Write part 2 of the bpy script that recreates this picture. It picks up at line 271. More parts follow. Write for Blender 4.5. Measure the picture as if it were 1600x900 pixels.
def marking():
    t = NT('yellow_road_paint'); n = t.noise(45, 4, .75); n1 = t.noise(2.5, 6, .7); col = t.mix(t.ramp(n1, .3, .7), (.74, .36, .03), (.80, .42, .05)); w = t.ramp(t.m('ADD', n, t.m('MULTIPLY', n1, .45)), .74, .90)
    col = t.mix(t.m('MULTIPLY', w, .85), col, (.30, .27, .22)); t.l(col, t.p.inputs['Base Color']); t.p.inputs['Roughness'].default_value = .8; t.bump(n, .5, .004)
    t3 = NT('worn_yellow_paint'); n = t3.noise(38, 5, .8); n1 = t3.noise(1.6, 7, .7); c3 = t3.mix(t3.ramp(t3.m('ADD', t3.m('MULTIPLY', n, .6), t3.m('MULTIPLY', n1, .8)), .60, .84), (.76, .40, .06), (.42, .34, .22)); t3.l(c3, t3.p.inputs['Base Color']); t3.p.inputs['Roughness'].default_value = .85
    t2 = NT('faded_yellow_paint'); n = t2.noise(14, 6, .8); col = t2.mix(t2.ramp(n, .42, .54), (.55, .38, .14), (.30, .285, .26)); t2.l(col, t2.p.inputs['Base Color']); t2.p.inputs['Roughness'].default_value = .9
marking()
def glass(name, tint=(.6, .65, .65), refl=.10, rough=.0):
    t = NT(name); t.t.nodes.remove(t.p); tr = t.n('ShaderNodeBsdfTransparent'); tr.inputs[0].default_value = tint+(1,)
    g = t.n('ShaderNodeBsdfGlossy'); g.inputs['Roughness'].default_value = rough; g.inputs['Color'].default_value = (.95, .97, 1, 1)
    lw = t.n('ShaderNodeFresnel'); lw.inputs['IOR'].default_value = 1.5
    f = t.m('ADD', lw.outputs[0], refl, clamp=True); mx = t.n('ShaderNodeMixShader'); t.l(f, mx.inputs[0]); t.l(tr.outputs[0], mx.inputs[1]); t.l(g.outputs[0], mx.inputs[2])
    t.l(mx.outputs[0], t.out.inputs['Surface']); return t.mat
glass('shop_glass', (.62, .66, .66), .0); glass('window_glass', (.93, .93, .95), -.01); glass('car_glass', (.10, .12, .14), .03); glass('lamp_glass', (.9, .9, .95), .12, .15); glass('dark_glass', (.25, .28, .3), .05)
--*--
▸ **Task requirements**
Return all of the data exactly as it reads.

▸ **Exercise response**
Write part 2 of the bpy script that recreates this picture. It picks up at line 271. More parts follow. Write for Blender 4.5. Measure the picture as if it were 1600x900 pixels.
def marking():
    t = NT('yellow_road_paint'); n = t.noise(45, 4, .75); n1 = t.noise(2.5, 6, .7); col = t.mix(t.ramp(n1, .3, .7), (.74, .36, .03), (.80, .42, .05)); w = t.ramp(t.m('ADD', n, t.m('MULTIPLY', n1, .45)), .74, .90)
    col = t.mix(t.m('MULTIPLY', w, .85), col, (.30, .27, .22)); t.l(col, t.p.inputs['Base Color']); t.p.inputs['Roughness'].default_value = .8; t.bump(n, .5, .004)
    t3 = NT('worn_yellow_paint'); n = t3.noise(38, 5, .8); n1 = t3.noise(1.6, 7, .7); c3 = t3.mix(t3.ramp(t3.m('ADD', t3.m('MULTIPLY', n, .6), t3.m('MULTIPLY', n1, .8)), .60, .84), (.76, .40, .06), (.42, .34, .22)); t3.l(c3, t3.p.inputs['Base Color']); t3.p.inputs['Roughness'].default_value = .85
    t2 = NT('faded_yellow_paint'); n = t2.noise(14, 6, .8); col = t2.mix(t2.ramp(n, .42, .54), (.55, .38, .14), (.30, .285, .26)); t2.l(col, t2.p.inputs['Base Color']); t2.p.inputs['Roughness'].default_value = .9
marking()
def glass(name, tint=(.6, .65, .65), refl=.10, rough=.0):
    t = NT(name); t.t.nodes.remove(t.p); tr = t.n('ShaderNodeBsdfTransparent'); tr.inputs[0].default_value = tint+(1,)
    g = t.n('ShaderNodeBsdfGlossy'); g.inputs['Roughness'].default_value = rough; g.inputs['Color'].default_value = (.95, .97, 1, 1)
    lw = t.n('ShaderNodeFresnel'); lw.inputs['IOR'].default_value = 1.5
    f = t.m('ADD', lw.outputs[0], refl, clamp=True); mx = t.n('ShaderNodeMixShader'); t.l(f, mx.inputs[0]); t.l(tr.outputs[0], mx.inputs[1]); t.l(g.outputs[0], mx.inputs[2])
    t.l(mx.outputs[0], t.out.inputs['Surface']); return t.mat
glass('shop_glass', (.62, .66, .66), .0); glass('window_glass', (.93, .93, .95), -.01); glass('car_glass', (.10, .12, .14), .03); glass('lamp_glass', (.9, .9, .95), .12, .15); glass('dark_glass', (.25, .28, .3), .05)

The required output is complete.